## Description of the task:
Using the data beneath, show every line that includes the word "scene".

##############################

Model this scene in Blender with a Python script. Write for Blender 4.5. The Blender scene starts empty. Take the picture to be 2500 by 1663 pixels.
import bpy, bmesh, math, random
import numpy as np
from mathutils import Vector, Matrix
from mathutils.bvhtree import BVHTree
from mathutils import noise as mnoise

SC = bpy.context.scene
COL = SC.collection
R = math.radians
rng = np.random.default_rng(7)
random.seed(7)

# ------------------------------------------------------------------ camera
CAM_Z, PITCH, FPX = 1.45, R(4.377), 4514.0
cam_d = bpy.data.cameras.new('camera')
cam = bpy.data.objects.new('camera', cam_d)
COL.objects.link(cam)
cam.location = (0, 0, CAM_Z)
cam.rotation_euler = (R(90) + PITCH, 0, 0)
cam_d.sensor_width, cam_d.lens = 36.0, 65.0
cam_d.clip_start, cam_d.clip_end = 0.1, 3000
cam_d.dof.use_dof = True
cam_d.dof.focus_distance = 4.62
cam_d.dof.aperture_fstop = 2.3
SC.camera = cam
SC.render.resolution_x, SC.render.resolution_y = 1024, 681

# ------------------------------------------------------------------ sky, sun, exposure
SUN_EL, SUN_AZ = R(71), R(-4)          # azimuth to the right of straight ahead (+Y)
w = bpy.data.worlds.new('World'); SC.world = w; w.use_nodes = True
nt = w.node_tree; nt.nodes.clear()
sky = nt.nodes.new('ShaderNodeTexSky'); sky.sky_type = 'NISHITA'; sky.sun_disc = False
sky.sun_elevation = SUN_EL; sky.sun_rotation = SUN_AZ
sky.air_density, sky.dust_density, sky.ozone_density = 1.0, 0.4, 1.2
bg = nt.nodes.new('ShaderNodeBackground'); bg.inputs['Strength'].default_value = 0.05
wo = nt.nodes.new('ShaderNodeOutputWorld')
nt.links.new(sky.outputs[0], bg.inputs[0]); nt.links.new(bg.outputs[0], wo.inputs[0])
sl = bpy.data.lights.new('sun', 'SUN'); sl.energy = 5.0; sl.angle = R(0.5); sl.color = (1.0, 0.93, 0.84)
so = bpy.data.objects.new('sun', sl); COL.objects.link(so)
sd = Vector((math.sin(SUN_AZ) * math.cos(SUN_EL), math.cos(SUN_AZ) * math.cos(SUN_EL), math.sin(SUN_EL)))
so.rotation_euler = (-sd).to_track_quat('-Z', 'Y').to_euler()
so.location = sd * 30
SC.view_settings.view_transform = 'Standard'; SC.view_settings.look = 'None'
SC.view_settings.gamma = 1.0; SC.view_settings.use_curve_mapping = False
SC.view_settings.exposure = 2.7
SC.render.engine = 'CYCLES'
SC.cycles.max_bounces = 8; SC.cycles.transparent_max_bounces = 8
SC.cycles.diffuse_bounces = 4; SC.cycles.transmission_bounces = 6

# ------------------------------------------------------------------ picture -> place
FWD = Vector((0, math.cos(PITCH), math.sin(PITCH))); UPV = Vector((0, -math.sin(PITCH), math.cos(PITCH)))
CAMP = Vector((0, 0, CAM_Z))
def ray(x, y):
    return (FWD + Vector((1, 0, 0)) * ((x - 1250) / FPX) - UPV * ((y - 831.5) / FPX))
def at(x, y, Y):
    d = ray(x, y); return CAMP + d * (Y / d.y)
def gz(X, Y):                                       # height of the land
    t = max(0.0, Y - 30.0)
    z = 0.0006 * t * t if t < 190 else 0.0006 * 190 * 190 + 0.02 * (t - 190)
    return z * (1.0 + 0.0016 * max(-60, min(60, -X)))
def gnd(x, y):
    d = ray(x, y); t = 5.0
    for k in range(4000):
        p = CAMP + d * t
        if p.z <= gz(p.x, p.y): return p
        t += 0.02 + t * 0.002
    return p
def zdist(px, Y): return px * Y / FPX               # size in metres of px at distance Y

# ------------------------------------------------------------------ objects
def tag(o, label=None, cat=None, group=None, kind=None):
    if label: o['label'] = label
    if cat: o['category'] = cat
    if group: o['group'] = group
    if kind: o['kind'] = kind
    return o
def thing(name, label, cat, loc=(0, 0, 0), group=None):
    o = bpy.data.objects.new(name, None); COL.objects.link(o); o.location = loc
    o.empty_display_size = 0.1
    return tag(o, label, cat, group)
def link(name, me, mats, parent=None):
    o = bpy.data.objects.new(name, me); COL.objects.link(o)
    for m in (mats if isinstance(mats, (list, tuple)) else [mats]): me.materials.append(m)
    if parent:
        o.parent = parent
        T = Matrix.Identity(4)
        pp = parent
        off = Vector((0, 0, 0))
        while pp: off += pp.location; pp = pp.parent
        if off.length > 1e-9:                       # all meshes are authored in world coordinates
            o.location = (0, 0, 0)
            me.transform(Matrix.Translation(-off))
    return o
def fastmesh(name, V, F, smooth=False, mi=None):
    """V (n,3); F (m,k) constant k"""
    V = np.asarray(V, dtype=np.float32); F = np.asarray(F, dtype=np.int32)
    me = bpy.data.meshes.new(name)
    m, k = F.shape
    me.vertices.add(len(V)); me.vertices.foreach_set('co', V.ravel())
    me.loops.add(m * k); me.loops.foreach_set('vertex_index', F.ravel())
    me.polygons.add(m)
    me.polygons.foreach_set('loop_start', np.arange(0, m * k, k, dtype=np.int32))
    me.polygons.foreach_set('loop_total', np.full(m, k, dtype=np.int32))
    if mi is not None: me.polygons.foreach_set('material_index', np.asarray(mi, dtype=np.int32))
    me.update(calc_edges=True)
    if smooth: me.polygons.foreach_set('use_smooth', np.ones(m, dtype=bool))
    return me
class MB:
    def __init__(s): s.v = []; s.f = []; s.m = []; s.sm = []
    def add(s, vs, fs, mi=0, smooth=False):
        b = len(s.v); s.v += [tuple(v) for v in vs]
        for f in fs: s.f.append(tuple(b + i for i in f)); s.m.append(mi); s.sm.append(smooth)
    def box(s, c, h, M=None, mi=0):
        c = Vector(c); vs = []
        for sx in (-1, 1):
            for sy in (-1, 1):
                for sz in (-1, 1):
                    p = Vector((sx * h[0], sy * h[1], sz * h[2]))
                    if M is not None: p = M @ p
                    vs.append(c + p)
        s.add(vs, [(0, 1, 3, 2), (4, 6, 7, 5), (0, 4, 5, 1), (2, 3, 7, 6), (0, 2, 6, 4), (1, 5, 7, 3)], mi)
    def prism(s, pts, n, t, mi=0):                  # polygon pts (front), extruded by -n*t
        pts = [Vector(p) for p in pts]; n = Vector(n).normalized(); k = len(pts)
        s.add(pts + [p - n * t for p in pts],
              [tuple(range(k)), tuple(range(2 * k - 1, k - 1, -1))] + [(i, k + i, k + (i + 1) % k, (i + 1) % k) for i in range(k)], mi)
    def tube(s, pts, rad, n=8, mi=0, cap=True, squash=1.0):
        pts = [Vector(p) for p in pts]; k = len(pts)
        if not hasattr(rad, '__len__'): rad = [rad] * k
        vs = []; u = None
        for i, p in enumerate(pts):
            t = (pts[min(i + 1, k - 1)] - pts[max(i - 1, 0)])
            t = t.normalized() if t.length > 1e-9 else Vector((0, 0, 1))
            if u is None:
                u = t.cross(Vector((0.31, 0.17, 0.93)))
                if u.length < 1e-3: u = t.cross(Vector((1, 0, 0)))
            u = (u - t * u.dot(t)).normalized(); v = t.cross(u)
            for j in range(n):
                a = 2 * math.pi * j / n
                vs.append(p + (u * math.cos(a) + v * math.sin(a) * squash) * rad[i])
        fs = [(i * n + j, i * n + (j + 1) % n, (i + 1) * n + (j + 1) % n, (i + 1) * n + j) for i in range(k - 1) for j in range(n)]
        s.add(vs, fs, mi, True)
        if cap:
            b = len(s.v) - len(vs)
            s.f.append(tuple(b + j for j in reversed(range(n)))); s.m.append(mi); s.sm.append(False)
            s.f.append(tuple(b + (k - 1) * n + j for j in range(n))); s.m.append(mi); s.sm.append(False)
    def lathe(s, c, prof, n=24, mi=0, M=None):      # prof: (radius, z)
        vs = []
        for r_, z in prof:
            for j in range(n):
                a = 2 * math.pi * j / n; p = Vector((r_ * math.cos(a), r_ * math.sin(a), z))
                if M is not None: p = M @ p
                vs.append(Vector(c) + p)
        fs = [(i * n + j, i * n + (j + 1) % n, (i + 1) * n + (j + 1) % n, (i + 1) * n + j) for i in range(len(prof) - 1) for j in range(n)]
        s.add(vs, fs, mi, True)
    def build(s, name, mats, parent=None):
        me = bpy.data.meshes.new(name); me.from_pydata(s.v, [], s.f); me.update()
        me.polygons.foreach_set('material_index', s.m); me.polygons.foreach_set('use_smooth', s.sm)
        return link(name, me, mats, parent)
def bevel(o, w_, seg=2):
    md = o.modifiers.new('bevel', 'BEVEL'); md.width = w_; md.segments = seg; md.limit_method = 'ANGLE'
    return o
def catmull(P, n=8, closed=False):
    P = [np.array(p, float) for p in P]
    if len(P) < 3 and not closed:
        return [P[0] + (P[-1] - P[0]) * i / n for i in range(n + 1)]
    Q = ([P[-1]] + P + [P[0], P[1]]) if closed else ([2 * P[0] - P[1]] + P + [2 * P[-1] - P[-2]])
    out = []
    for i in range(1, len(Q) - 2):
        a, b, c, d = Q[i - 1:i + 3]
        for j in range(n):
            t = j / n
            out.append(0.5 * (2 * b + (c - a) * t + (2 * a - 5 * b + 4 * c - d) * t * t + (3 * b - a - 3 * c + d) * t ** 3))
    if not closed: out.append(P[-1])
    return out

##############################

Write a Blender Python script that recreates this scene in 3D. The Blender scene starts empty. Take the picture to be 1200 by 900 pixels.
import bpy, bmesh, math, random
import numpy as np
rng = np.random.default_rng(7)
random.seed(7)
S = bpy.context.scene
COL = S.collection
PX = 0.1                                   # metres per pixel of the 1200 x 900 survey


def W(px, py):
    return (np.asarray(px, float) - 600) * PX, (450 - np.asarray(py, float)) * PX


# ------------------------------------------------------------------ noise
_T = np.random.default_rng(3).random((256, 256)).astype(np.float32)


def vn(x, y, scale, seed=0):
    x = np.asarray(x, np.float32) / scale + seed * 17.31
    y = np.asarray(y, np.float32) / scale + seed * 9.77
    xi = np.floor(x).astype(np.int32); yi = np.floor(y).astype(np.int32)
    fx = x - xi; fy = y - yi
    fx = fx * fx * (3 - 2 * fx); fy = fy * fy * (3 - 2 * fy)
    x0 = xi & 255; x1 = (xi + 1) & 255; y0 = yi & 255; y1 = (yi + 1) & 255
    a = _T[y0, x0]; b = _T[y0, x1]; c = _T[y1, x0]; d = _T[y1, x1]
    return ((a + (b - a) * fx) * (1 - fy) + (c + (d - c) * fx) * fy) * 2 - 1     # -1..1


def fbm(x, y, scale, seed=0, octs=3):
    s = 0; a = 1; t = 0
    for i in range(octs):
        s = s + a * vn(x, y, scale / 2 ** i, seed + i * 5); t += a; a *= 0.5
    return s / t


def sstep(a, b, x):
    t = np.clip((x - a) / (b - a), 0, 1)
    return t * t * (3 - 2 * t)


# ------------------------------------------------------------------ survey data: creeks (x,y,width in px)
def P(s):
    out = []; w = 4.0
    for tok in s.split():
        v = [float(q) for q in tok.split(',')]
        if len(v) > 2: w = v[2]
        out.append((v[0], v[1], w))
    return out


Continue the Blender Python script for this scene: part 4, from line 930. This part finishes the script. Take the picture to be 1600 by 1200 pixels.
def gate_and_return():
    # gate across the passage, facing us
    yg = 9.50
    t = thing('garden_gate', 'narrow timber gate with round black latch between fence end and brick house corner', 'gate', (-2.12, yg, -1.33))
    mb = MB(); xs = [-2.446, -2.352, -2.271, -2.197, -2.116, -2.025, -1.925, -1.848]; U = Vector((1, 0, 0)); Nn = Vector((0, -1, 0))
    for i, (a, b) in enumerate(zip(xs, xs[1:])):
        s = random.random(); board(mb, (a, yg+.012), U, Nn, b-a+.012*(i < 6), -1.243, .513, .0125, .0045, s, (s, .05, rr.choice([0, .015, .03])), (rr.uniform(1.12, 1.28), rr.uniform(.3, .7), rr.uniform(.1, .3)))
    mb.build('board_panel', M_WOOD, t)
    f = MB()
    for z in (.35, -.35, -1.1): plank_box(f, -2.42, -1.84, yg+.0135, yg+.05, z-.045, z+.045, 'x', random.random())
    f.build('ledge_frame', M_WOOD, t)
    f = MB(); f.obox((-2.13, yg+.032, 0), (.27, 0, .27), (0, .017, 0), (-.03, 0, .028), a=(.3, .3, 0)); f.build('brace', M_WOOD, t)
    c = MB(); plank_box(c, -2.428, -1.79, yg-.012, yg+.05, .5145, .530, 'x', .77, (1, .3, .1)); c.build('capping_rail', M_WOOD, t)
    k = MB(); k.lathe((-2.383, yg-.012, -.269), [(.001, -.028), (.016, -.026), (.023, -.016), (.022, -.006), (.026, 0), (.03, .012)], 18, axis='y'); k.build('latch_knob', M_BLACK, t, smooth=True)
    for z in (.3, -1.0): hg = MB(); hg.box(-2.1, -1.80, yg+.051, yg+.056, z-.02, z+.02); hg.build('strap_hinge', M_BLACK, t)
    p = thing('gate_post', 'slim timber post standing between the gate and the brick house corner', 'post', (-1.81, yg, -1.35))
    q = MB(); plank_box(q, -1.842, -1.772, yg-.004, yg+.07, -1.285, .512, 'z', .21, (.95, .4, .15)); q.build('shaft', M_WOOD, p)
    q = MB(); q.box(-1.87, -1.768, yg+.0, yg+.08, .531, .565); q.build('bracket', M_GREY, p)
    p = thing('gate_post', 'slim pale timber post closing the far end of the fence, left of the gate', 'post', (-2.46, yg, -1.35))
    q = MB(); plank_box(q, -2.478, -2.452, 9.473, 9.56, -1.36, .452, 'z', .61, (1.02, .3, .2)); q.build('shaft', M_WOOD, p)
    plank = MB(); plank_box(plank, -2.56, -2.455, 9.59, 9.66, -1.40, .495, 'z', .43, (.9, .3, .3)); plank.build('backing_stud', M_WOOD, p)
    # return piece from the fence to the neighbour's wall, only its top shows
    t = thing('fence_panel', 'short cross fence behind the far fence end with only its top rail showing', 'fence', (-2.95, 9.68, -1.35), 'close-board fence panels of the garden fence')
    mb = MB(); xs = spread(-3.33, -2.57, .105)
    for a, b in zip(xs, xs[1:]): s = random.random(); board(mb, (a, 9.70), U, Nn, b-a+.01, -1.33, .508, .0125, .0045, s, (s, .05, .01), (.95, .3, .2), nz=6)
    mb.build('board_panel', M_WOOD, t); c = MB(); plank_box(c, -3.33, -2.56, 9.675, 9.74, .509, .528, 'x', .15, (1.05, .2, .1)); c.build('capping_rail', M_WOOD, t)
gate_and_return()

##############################

## Full output:
Model this scene in Blender with a Python script. Write for Blender 4.5. The Blender scene starts empty. Take the picture to be 2500 by 1663 pixels.
SC = bpy.context.scene
Write a Blender Python script that recreates this scene in 3D. The Blender scene starts empty. Take the picture to be 1200 by 900 pixels.
S = bpy.context.scene
Continue the Blender Python script for this scene: part 4, from line 930. This part finishes the script. Take the picture to be 1600 by 1200 pixels.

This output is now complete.